We went for elephant tactics and ended up with Kargil. Our image
took a battering and what had been an intelligent and, until then, a sustainable
policy of inflicting maximum damage at little cost became a millstone round
our neck, the freedom struggle in Kashmir becoming confused with "cross-border
terrorism".
What did Assad do in the Levant?
While avoiding war with Israel he kept the Israeli army bogged down in
Lebanon. The Hizbul Mujahideen of Lebanon were the Hizbollah, funded
and armed by Syria and Iran. Through the Hizbollah and not directly
was relentless pressure kept on the Israelis, ultimately compelling them
to vacate South Lebanon. This did not prevent the Americans from
talking to Assad. In fact, much as they disliked him (for he was
a hard nut to crack) they had to take him seriously. Globalization
or not, steeliness pays.
But Assad never made a pantomime
of the Lebanese resistance. The Maulana Masood Azhars of Lebanon
did not have the freedom of Syria, going about toting guns and making vitriolic
speeches. Resistance to Israel was serious business conducted seriously
without any of the crass irresponsibility and empty showmanship which have
cast Pakistan as the prime villain of fundamentalism in the western media.
Even the Hizbollah cultivates a
careful and restrained public image. Some of the Kashmiri fighters,
or at least those who periodically appear in Pakistan, the Mast Guls and
the Syed Salahuddins, look like dangerous buccaneers. This does their
cause no good. To some extent this is a denominational difference.
Throughout the Islamic world the Shia beard, which is what we see in Lebanon,
is closely cropped. The Sunni beard which is to be seen in Afghanistan
and Kashmir is fuller and often more threatening. Image being king
in the global village, some change is called for here if only to deny grist
to the mills of western sensationalism.
A few words finally regarding the
Hizbul Mujahideen announcement of a ceasefire in occupied Kashmir.
I don't know all the facts and so I could be wholly wrong but I cannot
see the Hizb making this announcement without Pakistani approval, tacit
or otherwise. What lends support to this impression is the restrained
and sensible reaction to the ceasefire announcement from the Pakistan government.

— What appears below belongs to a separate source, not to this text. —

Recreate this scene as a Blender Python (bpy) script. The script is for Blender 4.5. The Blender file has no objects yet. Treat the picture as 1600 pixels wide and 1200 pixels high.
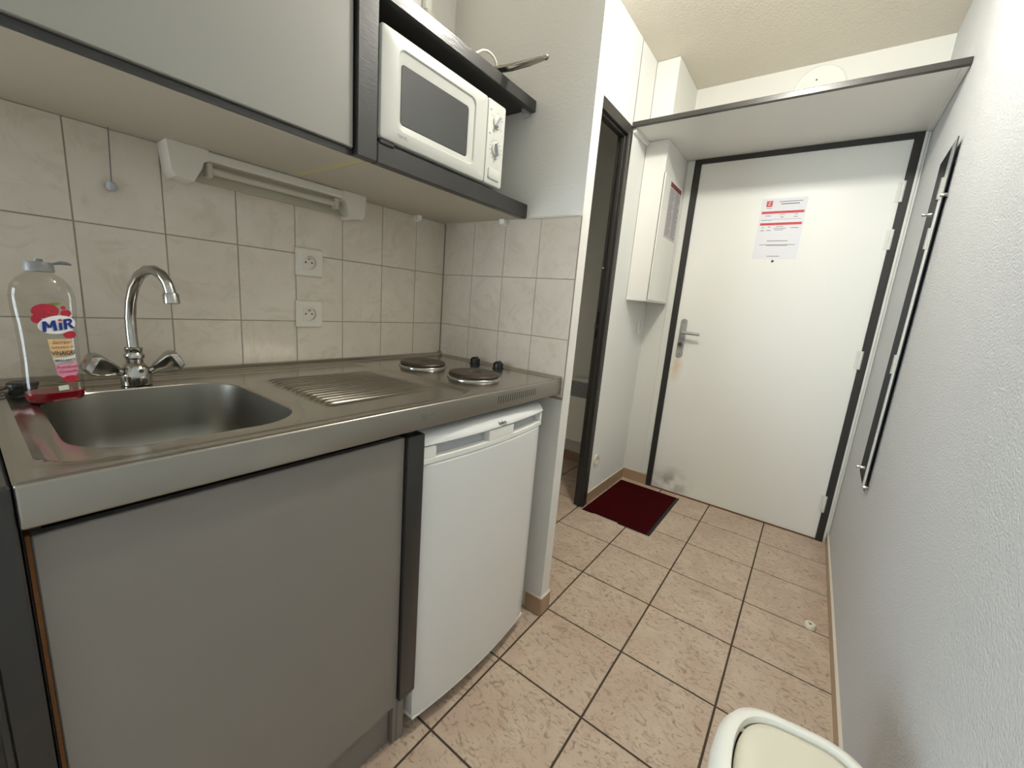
import bpy, bmesh, math, random
from mathutils import Vector, Matrix, Euler
random.seed(7)
C = bpy.context.scene.collection
S = bpy.context.scene

# ------------------------------------------------------------------ camera
cam_d = bpy.data.cameras.new('camera'); cam = bpy.data.objects.new('camera', cam_d); C.objects.link(cam)
cam.location = (1.26, -1.209, 1.1615)
cam.rotation_euler = (math.radians(78.8196), math.radians(-4.6956), math.radians(36.617))
cam_d.sensor_width = 36; cam_d.lens = 636.03 / 1600 * 36; cam_d.clip_start = 0.02
S.camera = cam
# ------------------------------------------------------------------ world, daylight, exposure
W = bpy.data.worlds.new('sky'); S.world = W; W.use_nodes = True
bg = W.node_tree.nodes['Background']; bg.inputs[0].default_value = (0.80, 0.90, 1.0, 1); bg.inputs[1].default_value = 14.0
pl = bpy.data.lights.new('window_daylight', 'AREA'); pl.shape = 'RECTANGLE'; pl.size = 1.9; pl.size_y = 2.1
pl.cycles.is_portal = True
po = bpy.data.objects.new('window_daylight', pl); C.objects.link(po)
po.location = (-0.75, -4.16, 1.15); po.rotation_euler = (math.radians(90), 0, 0)
S.view_settings.view_transform = 'Standard'; S.view_settings.look = 'None'
S.view_settings.gamma = 1.0; S.view_settings.use_curve_mapping = False
S.view_settings.exposure = 0.06
LAMP_POS = (0.99, 0.12, 2.36); LAMP_W = 40.0

# ------------------------------------------------------------------ helpers
def lin(c):
    return tuple((v/255/12.92 if v/255 <= .04045 else ((v/255+.055)/1.055)**2.4) for v in c)
def new_mat(name):
    m = bpy.data.materials.new(name); m.use_nodes = True
    return m, m.node_tree.nodes, m.node_tree.links, m.node_tree.nodes['Principled BSDF']
def mat(name, rgb, rough=.5, metal=0, spec=.5, bump=None, var=None, coat=0):
    """bump = (scale, strength, distance, stretch); var = (scale, amount)"""
    m, N, L, p = new_mat(name); c = lin(rgb)
    p.inputs['Base Color'].default_value = (*c, 1); p.inputs['Roughness'].default_value = rough
    p.inputs['Metallic'].default_value = metal; p.inputs['Specular IOR Level'].default_value = spec
    p.inputs['Coat Weight'].default_value = coat
    if bump or var: tc = N.new('ShaderNodeTexCoord')
    if bump:
        nz = N.new('ShaderNodeTexNoise'); nz.inputs['Scale'].default_value = bump[0]; nz.inputs['Detail'].default_value = 5
        mp = N.new('ShaderNodeMapping'); mp.inputs['Scale'].default_value = bump[3] if len(bump) > 3 else (1, 1, 1)
        bp = N.new('ShaderNodeBump'); bp.inputs['Strength'].default_value = bump[1]; bp.inputs['Distance'].default_value = bump[2]
        L.new(tc.outputs['Object'], mp.inputs[0]); L.new(mp.outputs[0], nz.inputs['Vector'])
        L.new(nz.outputs['Fac'], bp.inputs['Height']); L.new(bp.outputs[0], p.inputs['Normal'])
    if var:
        nv = N.new('ShaderNodeTexNoise'); nv.inputs['Scale'].default_value = var[0]; nv.inputs['Detail'].default_value = 4
        mx = N.new('ShaderNodeMix'); mx.data_type = 'RGBA'
        mx.inputs[6].default_value = (*[v*(1-var[1]) for v in c], 1); mx.inputs[7].default_value = (*[min(1, v*(1+var[1])) for v in c], 1)
        L.new(tc.outputs['Object'], nv.inputs['Vector']); L.new(nv.outputs['Fac'], mx.inputs[0]); L.new(mx.outputs[2], p.inputs['Base Color'])
    return m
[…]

Had the Hizb pulled this off on its own, panic buttons would have been
pushed in ISI headquarters in Islamabad.
But if Pakistani approval is there,
American involvement cannot be far behind. It all fits in then, doesn't
it? General Musharraf cosying up to the religious parties by allaying their
fears over the anti-blasphemy law and then, to the dismay of the spineless
liberati, incorporating the Islamic provisions of the suspended Constitution
into the interim 'military' constitution. All this done so as to
protect the government's flanks and prepare the stage for the props being
rolled out in Kashmir. We seem to be getting subtle after all.
Already, at a stroke, the spotlight
has shifted from the issue of cross-border terrorism to the Hizb announcement.
This is the first smart move from this side after a year of floundering
during which Pakistan's stock touched rock-bottom, what with our nuclear
firecrackers and the folly of Kargil.